=== Task requirements ===
Copy the full set of lines exactly as given.

===== Extracted information

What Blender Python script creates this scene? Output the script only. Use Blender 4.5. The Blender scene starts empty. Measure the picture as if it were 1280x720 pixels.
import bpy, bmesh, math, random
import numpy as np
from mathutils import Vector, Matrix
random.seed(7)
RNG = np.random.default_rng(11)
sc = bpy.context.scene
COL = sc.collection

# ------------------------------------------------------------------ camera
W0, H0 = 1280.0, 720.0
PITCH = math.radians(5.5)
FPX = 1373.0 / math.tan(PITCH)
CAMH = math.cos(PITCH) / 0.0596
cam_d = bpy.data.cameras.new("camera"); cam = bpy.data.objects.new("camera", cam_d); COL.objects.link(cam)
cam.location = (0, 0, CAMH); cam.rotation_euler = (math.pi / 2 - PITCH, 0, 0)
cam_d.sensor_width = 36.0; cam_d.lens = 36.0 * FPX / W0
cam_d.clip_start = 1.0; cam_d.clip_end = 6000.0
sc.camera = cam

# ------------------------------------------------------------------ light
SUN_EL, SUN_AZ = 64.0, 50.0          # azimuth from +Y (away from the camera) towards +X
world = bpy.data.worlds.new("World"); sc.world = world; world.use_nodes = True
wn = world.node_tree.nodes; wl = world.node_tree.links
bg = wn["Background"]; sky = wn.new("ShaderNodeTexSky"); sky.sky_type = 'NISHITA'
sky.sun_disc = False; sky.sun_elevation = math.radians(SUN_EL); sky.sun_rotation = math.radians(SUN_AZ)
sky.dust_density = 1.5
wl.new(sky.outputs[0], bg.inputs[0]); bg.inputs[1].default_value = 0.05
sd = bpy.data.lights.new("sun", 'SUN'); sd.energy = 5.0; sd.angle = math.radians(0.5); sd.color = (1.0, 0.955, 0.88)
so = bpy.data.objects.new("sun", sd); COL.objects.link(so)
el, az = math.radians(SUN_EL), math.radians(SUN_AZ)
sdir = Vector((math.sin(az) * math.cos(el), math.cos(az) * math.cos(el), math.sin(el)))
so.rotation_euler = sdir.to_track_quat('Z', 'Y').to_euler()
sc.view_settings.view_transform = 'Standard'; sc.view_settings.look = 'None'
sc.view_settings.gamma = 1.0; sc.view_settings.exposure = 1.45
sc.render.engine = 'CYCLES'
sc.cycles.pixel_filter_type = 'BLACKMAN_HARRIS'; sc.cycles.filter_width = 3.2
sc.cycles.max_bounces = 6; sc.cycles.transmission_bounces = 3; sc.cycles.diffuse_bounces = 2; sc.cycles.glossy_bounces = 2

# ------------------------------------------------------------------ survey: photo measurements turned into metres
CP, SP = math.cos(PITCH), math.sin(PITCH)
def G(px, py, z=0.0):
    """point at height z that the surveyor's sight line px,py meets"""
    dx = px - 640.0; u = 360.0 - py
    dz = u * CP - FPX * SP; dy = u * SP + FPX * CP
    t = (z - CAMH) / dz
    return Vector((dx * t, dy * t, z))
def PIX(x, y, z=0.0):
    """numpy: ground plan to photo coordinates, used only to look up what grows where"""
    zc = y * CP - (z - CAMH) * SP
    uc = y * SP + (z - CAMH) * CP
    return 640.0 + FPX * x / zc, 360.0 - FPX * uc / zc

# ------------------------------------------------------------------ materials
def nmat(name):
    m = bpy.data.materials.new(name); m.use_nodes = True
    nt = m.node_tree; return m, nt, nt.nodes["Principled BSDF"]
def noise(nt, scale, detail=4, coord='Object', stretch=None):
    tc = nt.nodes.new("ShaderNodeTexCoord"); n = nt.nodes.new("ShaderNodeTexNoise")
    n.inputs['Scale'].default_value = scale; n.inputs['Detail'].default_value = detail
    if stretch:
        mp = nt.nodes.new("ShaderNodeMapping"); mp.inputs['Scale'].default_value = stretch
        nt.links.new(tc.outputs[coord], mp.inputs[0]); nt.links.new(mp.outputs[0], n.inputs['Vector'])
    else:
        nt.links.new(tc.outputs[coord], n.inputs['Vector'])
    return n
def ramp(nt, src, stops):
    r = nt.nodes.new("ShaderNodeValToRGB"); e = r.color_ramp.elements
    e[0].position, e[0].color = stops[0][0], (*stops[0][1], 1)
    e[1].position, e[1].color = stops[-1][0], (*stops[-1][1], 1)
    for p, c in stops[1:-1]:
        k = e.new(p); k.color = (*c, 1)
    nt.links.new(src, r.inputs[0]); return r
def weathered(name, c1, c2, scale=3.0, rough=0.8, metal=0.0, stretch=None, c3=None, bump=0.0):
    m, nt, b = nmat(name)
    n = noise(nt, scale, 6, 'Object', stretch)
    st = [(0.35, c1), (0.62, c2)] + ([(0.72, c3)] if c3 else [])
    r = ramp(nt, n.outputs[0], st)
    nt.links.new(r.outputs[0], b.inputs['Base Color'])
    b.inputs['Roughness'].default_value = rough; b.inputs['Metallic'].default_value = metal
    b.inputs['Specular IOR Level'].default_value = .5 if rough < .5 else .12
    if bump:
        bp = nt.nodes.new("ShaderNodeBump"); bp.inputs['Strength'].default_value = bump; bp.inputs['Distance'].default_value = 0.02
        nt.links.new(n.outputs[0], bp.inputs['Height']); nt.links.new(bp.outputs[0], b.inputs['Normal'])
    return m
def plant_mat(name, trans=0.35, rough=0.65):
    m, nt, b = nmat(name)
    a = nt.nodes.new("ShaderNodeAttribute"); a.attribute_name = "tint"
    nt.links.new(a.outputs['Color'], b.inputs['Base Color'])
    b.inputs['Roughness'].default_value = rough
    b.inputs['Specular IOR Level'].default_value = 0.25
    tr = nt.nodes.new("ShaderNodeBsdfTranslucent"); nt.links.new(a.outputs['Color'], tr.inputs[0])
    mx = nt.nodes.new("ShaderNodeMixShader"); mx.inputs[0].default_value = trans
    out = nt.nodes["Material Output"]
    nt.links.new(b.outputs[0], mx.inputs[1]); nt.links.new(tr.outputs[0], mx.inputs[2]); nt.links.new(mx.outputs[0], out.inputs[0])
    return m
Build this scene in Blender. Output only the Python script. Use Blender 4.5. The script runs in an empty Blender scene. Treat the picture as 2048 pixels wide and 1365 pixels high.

==========

=== Response to the task ===
What Blender Python script creates this scene? Output the script only. Use Blender 4.5. The Blender scene starts empty. Measure the picture as if it were 1280x720 pixels.
import bpy, bmesh, math, random
import numpy as np
from mathutils import Vector, Matrix
random.seed(7)
RNG = np.random.default_rng(11)
sc = bpy.context.scene
COL = sc.collection

# ------------------------------------------------------------------ camera
W0, H0 = 1280.0, 720.0
PITCH = math.radians(5.5)
FPX = 1373.0 / math.tan(PITCH)
CAMH = math.cos(PITCH) / 0.0596
cam_d = bpy.data.cameras.new("camera"); cam = bpy.data.objects.new("camera", cam_d); COL.objects.link(cam)
cam.location = (0, 0, CAMH); cam.rotation_euler = (math.pi / 2 - PITCH, 0, 0)
cam_d.sensor_width = 36.0; cam_d.lens = 36.0 * FPX / W0
cam_d.clip_start = 1.0; cam_d.clip_end = 6000.0
sc.camera = cam

# ------------------------------------------------------------------ light
SUN_EL, SUN_AZ = 64.0, 50.0          # azimuth from +Y (away from the camera) towards +X
world = bpy.data.worlds.new("World"); sc.world = world; world.use_nodes = True
wn = world.node_tree.nodes; wl = world.node_tree.links
bg = wn["Background"]; sky = wn.new("ShaderNodeTexSky"); sky.sky_type = 'NISHITA'
sky.sun_disc = False; sky.sun_elevation = math.radians(SUN_EL); sky.sun_rotation = math.radians(SUN_AZ)
sky.dust_density = 1.5
wl.new(sky.outputs[0], bg.inputs[0]); bg.inputs[1].default_value = 0.05
sd = bpy.data.lights.new("sun", 'SUN'); sd.energy = 5.0; sd.angle = math.radians(0.5); sd.color = (1.0, 0.955, 0.88)
so = bpy.data.objects.new("sun", sd); COL.objects.link(so)
el, az = math.radians(SUN_EL), math.radians(SUN_AZ)
sdir = Vector((math.sin(az) * math.cos(el), math.cos(az) * math.cos(el), math.sin(el)))
so.rotation_euler = sdir.to_track_quat('Z', 'Y').to_euler()
sc.view_settings.view_transform = 'Standard'; sc.view_settings.look = 'None'
sc.view_settings.gamma = 1.0; sc.view_settings.exposure = 1.45
sc.render.engine = 'CYCLES'
sc.cycles.pixel_filter_type = 'BLACKMAN_HARRIS'; sc.cycles.filter_width = 3.2
sc.cycles.max_bounces = 6; sc.cycles.transmission_bounces = 3; sc.cycles.diffuse_bounces = 2; sc.cycles.glossy_bounces = 2

# ------------------------------------------------------------------ survey: photo measurements turned into metres
CP, SP = math.cos(PITCH), math.sin(PITCH)
def G(px, py, z=0.0):
    """point at height z that the surveyor's sight line px,py meets"""
    dx = px - 640.0; u = 360.0 - py
    dz = u * CP - FPX * SP; dy = u * SP + FPX * CP
    t = (z - CAMH) / dz
    return Vector((dx * t, dy * t, z))
def PIX(x, y, z=0.0):
    """numpy: ground plan to photo coordinates, used only to look up what grows where"""
    zc = y * CP - (z - CAMH) * SP
    uc = y * SP + (z - CAMH) * CP
    return 640.0 + FPX * x / zc, 360.0 - FPX * uc / zc

# ------------------------------------------------------------------ materials
def nmat(name):
    m = bpy.data.materials.new(name); m.use_nodes = True
    nt = m.node_tree; return m, nt, nt.nodes["Principled BSDF"]
def noise(nt, scale, detail=4, coord='Object', stretch=None):
    tc = nt.nodes.new("ShaderNodeTexCoord"); n = nt.nodes.new("ShaderNodeTexNoise")
    n.inputs['Scale'].default_value = scale; n.inputs['Detail'].default_value = detail
    if stretch:
        mp = nt.nodes.new("ShaderNodeMapping"); mp.inputs['Scale'].default_value = stretch
        nt.links.new(tc.outputs[coord], mp.inputs[0]); nt.links.new(mp.outputs[0], n.inputs['Vector'])
    else:
        nt.links.new(tc.outputs[coord], n.inputs['Vector'])
    return n
def ramp(nt, src, stops):
    r = nt.nodes.new("ShaderNodeValToRGB"); e = r.color_ramp.elements
    e[0].position, e[0].color = stops[0][0], (*stops[0][1], 1)
    e[1].position, e[1].color = stops[-1][0], (*stops[-1][1], 1)
    for p, c in stops[1:-1]:
        k = e.new(p); k.color = (*c, 1)
    nt.links.new(src, r.inputs[0]); return r
def weathered(name, c1, c2, scale=3.0, rough=0.8, metal=0.0, stretch=None, c3=None, bump=0.0):
    m, nt, b = nmat(name)
    n = noise(nt, scale, 6, 'Object', stretch)
    st = [(0.35, c1), (0.62, c2)] + ([(0.72, c3)] if c3 else [])
    r = ramp(nt, n.outputs[0], st)
    nt.links.new(r.outputs[0], b.inputs['Base Color'])
    b.inputs['Roughness'].default_value = rough; b.inputs['Metallic'].default_value = metal
    b.inputs['Specular IOR Level'].default_value = .5 if rough < .5 else .12
    if bump:
        bp = nt.nodes.new("ShaderNodeBump"); bp.inputs['Strength'].default_value = bump; bp.inputs['Distance'].default_value = 0.02
        nt.links.new(n.outputs[0], bp.inputs['Height']); nt.links.new(bp.outputs[0], b.inputs['Normal'])
    return m
def plant_mat(name, trans=0.35, rough=0.65):
    m, nt, b = nmat(name)
    a = nt.nodes.new("ShaderNodeAttribute"); a.attribute_name = "tint"
    nt.links.new(a.outputs['Color'], b.inputs['Base Color'])
    b.inputs['Roughness'].default_value = rough
    b.inputs['Specular IOR Level'].default_value = 0.25
    tr = nt.nodes.new("ShaderNodeBsdfTranslucent"); nt.links.new(a.outputs['Color'], tr.inputs[0])
    mx = nt.nodes.new("ShaderNodeMixShader"); mx.inputs[0].default_value = trans
    out = nt.nodes["Material Output"]
    nt.links.new(b.outputs[0], mx.inputs[1]); nt.links.new(tr.outputs[0], mx.inputs[2]); nt.links.new(mx.outputs[0], out.inputs[0])
    return m
Build this scene in Blender. Output only the Python script. Use Blender 4.5. The script runs in an empty Blender scene. Treat the picture as 2048 pixels wide and 1365 pixels high.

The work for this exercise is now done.